6. Introduction to the Alto/Didl, TEI and Page format

6. Introduction to the Alto/Didl, TEI and Page format

Although XML is a structured way to store data, the structuring itself is left to the user. This means that there is not one style or format of XML. This has led to a high variety of different formats and styles of storing data and information with XML. To battle this, multiple standards have been developed. These standards offer a guideline or framework for developers to store data.

In humanities research multiple standards are in use. In this chapter we will shortly describe some of the standards that are commonly used within the KB and other digital heritage insitutions, and will be used in this workshop.

Alto

ALTO (Analyzed Layout and Text Object) is an open XML Schema developed by the EU-funded project called METAe. The standard was developed for the description of text OCR and layout information of pages for digitized material. The goal of this standard was to describe the layout and text in such a way that it would enable the reconstruction of the original appearance. ALTO is often used with a metadata encoding file for the description of the whole digitized object and for creating references across mulitple ALTO files, such as reading order description. Commenly used files are Didl and METS. The ALTO standard is hosted by the Library of Congress (USA) and maintained by the Editorial Board initialized at the same time.

Within the KB, Alto is the format that is used for most of the digital heritage content. All content of books, periodicals and newspapers on Delpher.nl (the websites that stores the largest part of the digital hertige collection of the KB) is digitized in the Alto format, with a corresponding Didl xml file that containts the metadata. Within the MPEG-21 framework, a Digital Item is defined as a structured digital object with a standard representation, identification, and description.

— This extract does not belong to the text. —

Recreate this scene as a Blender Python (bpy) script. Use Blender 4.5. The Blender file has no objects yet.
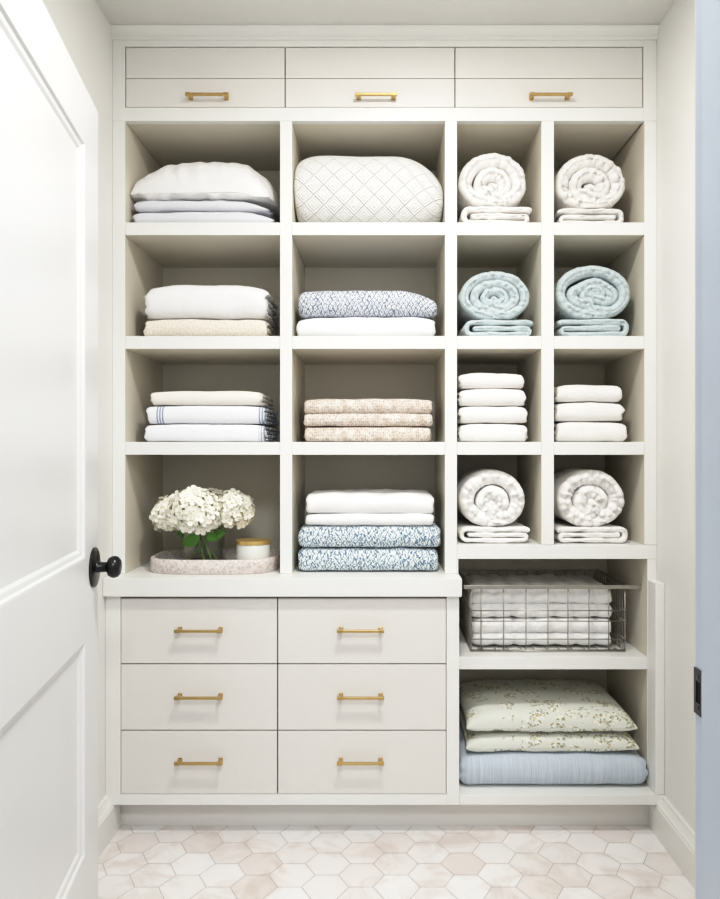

An illustration of a newspaper page and (snippits of) its corresponding Alto and Didl file. An illustration of a newspaper page and (snippits of) its corresponding Alto and Didl file.

alto newspaper

TEI

The Text Encoding Initiative (TEI) is a non-profit consortium which collectively develops and maintains a standard for the representation of texts in digital form. They have developed a set of Guidelines which specify encoding methods for machine-readable texts, mostly focused on the humanities, social sciences and linguistics. The TEI Guidelines are widely used by libraries, museums, publishers, and individual scholars to present texts for online research, teaching, and preservation.

The TEI Consortium is a non-profit membership organization composed of academic institutions, research projects, and individual scholars from around the world.

At the KB, the TEI format is used to store the OCR content of the DBNL (Digital Library for Dutch Literature). The content of the DBNL is all manually reviewed, providing an accuracy of 99%. The TEI format was chosen for the DBNL collection, as it is more flexible and can be richer annotated than the Alto xml formats. In the TEI format, content can be divided into chapters, parts can be marked as poems, and annotations can be easily added.

Whilst a beneift of the TEI format is the richness of metadata that can be added, a downside is that it is harder to automatically retreive informations from such files. Before extracting TEI files with automated scripts, it is always a good habit to check whether the specific TEI formats are all comparable.

An illustration of a book page and a snippit of its corresponding TEI file:

dbnl

PAGE

PAGE has been designed to support the individual stages of the workflow of document image analysis methods (from document image enhancement to layout analysis to OCR) and their evaluation. PAGE is an image representation framework that not only records layout structure and page content, but information on image characteristics such as image borders, distortions and corresponding corrections, etc. It is used extensively in public contemporary and historical ground-truthed datasets and in the ICDAR Page Segmentation competition series.